„Antik Mısır’daki çocukların çoğu okula gitmez, bunun yerine erkekler babalarından çiftçilik veya diğer zanaatları öğrenir; kızlar annelerinden dikiş, yemek pişirme ve diğer becerileri öğrenirdi. Zengin ailelerin çocukları bazen yazıcı olmayı öğrenmişler ancak burada da kopyalayıp ezberleyerek eğitim almışlar ve çok katı bir disiplin söz konusu olmuştur. Çocuklar için özel oyuncaklar ve kıyafetler bulunmaz hatta iklim gereği de Mısır’daki çocukların büyük bir çoğunluğu kıyafet giymezdi. Antik Yunan’da ise çocukluk için durum farklı değil hatta çok daha kötüdür. Antik Yunan döneminde bir çocuk doğduğunda özel bir tören düzenlenene ve çocuk ailenin bir parçası oluncaya kadar bir kişi (birey) olarak görülmemiştir. Ebeveynler, kanunen yeni doğan bebekleri ölüme terk etme hakkına sahipti. Bazen yabancılar terk edilmiş bebekleri evlat edinirdi ki bu bebekler aileler için ancak köle durumunda olabilirdi.
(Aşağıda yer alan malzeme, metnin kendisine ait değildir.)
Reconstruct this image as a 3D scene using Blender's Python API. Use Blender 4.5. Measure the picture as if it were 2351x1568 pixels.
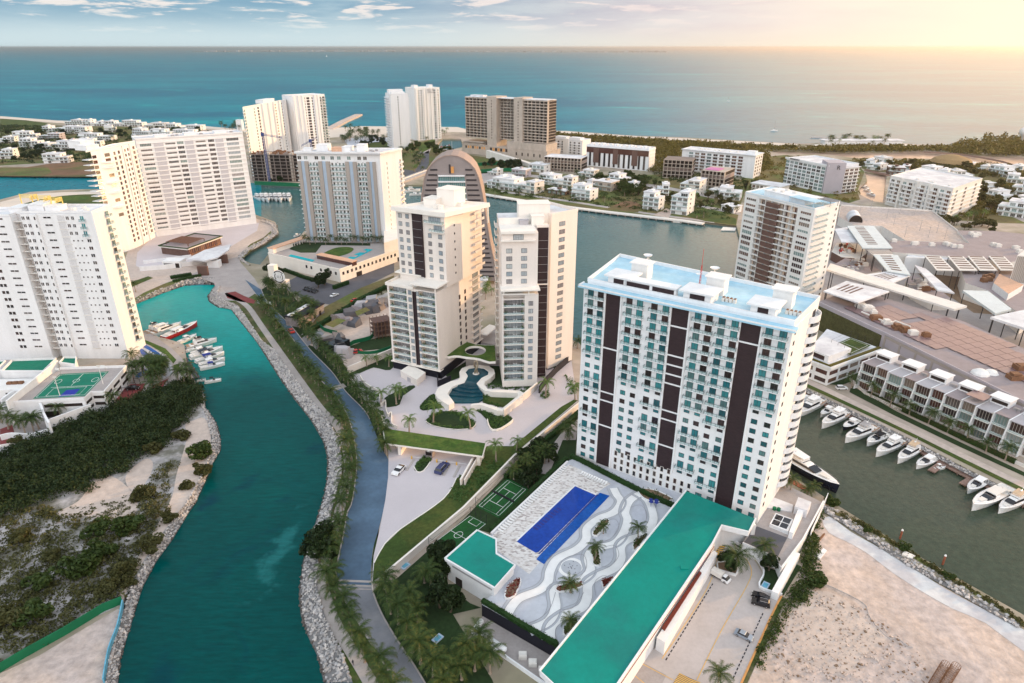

Bu toplumsal kurguda çocukların sadece küçük adam ve kadınlar olarak görüldüğü, değersiz ve belki de gereksiz bir dönemin yolcuları olarak tanımlandığı da bilinmektedir.“
Bir evlat olarak çoğu zamanları, Ailemin davranışlarını sorguladım. bana nedenbu şekilde yanlış davranıyorlar? Bu yaptıkları doğrumu? Kendim Ebeveyn olup aynı role bürününce, asıl olan nasıl olmalı? Ebeveyn rolünü bize en güzel bir şekilde kim öğretebilir diye, kitaplarda sosyal medyada, okullarda arayıp durdum. Sonra bu kitabı elime aldım. Evet bu kitabda cevaplarım olmalı dedim. Ve öyle oldu. Bir ebeveyn gibi başımı okşadı, sanki elimden tuttu, beni sevdi. Ve artık nerde nasıl aramalıyım, hangi yolu takib etmeliyim, Anladım…
Bir kitabı okurken geçen iki saatin, ömrümün birçok senelerinden daha dolu, daha ehemmiyetli olduğunu fark edince insan hayatının ürkütücü hiçliğini düşünür ve yeis içinde kalırdım.